╔══

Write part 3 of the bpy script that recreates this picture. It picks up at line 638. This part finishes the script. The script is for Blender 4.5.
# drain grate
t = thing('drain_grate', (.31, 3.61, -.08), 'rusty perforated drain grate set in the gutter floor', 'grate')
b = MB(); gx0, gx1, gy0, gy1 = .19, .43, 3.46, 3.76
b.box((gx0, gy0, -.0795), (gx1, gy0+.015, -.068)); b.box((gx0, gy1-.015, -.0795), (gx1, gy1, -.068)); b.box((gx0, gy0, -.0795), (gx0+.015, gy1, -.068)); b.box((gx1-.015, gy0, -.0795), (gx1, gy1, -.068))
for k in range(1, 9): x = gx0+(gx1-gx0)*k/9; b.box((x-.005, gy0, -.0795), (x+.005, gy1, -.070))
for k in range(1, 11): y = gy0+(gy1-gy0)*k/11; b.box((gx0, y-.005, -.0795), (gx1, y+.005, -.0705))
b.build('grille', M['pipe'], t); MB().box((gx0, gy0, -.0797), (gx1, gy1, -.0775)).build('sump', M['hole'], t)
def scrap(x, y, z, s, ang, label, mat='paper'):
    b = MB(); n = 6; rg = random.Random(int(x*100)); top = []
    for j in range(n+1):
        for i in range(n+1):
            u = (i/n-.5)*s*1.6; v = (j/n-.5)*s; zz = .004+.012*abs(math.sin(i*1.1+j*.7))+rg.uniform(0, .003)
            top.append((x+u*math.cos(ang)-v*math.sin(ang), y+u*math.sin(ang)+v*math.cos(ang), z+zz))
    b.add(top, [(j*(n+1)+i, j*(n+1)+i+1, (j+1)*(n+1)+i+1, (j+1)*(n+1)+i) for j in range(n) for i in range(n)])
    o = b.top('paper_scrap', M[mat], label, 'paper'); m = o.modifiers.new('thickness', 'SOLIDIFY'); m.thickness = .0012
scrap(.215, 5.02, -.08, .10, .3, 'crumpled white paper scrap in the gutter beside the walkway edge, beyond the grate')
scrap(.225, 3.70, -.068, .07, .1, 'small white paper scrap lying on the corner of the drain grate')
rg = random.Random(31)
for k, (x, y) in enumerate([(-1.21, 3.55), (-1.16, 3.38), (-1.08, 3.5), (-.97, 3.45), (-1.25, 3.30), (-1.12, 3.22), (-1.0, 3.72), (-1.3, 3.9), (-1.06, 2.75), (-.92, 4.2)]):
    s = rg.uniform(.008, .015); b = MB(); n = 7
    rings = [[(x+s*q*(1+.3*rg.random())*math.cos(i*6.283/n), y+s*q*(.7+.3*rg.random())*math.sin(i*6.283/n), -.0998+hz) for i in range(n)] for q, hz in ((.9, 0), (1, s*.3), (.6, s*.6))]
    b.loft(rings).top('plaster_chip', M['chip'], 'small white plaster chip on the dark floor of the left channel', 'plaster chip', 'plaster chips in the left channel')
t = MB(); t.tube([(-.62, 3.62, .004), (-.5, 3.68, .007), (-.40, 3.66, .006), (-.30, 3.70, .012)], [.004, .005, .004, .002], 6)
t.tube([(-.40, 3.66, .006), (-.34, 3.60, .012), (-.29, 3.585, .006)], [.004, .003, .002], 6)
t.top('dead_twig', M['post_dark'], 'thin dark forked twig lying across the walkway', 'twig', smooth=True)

╚══

### Short exercise
Output the listing above without altering a single character.

### Full answer
Write part 3 of the bpy script that recreates this picture. It picks up at line 638. This part finishes the script. The script is for Blender 4.5.
# drain grate
t = thing('drain_grate', (.31, 3.61, -.08), 'rusty perforated drain grate set in the gutter floor', 'grate')
b = MB(); gx0, gx1, gy0, gy1 = .19, .43, 3.46, 3.76
b.box((gx0, gy0, -.0795), (gx1, gy0+.015, -.068)); b.box((gx0, gy1-.015, -.0795), (gx1, gy1, -.068)); b.box((gx0, gy0, -.0795), (gx0+.015, gy1, -.068)); b.box((gx1-.015, gy0, -.0795), (gx1, gy1, -.068))
for k in range(1, 9): x = gx0+(gx1-gx0)*k/9; b.box((x-.005, gy0, -.0795), (x+.005, gy1, -.070))
for k in range(1, 11): y = gy0+(gy1-gy0)*k/11; b.box((gx0, y-.005, -.0795), (gx1, y+.005, -.0705))
b.build('grille', M['pipe'], t); MB().box((gx0, gy0, -.0797), (gx1, gy1, -.0775)).build('sump', M['hole'], t)
def scrap(x, y, z, s, ang, label, mat='paper'):
    b = MB(); n = 6; rg = random.Random(int(x*100)); top = []
    for j in range(n+1):
        for i in range(n+1):
            u = (i/n-.5)*s*1.6; v = (j/n-.5)*s; zz = .004+.012*abs(math.sin(i*1.1+j*.7))+rg.uniform(0, .003)
            top.append((x+u*math.cos(ang)-v*math.sin(ang), y+u*math.sin(ang)+v*math.cos(ang), z+zz))
    b.add(top, [(j*(n+1)+i, j*(n+1)+i+1, (j+1)*(n+1)+i+1, (j+1)*(n+1)+i) for j in range(n) for i in range(n)])
    o = b.top('paper_scrap', M[mat], label, 'paper'); m = o.modifiers.new('thickness', 'SOLIDIFY'); m.thickness = .0012
scrap(.215, 5.02, -.08, .10, .3, 'crumpled white paper scrap in the gutter beside the walkway edge, beyond the grate')
scrap(.225, 3.70, -.068, .07, .1, 'small white paper scrap lying on the corner of the drain grate')
rg = random.Random(31)
for k, (x, y) in enumerate([(-1.21, 3.55), (-1.16, 3.38), (-1.08, 3.5), (-.97, 3.45), (-1.25, 3.30), (-1.12, 3.22), (-1.0, 3.72), (-1.3, 3.9), (-1.06, 2.75), (-.92, 4.2)]):
    s = rg.uniform(.008, .015); b = MB(); n = 7
    rings = [[(x+s*q*(1+.3*rg.random())*math.cos(i*6.283/n), y+s*q*(.7+.3*rg.random())*math.sin(i*6.283/n), -.0998+hz) for i in range(n)] for q, hz in ((.9, 0), (1, s*.3), (.6, s*.6))]
    b.loft(rings).top('plaster_chip', M['chip'], 'small white plaster chip on the dark floor of the left channel', 'plaster chip', 'plaster chips in the left channel')
t = MB(); t.tube([(-.62, 3.62, .004), (-.5, 3.68, .007), (-.40, 3.66, .006), (-.30, 3.70, .012)], [.004, .005, .004, .002], 6)
t.tube([(-.40, 3.66, .006), (-.34, 3.60, .012), (-.29, 3.585, .006)], [.004, .003, .002], 6)
t.top('dead_twig', M['post_dark'], 'thin dark forked twig lying across the walkway', 'twig', smooth=True)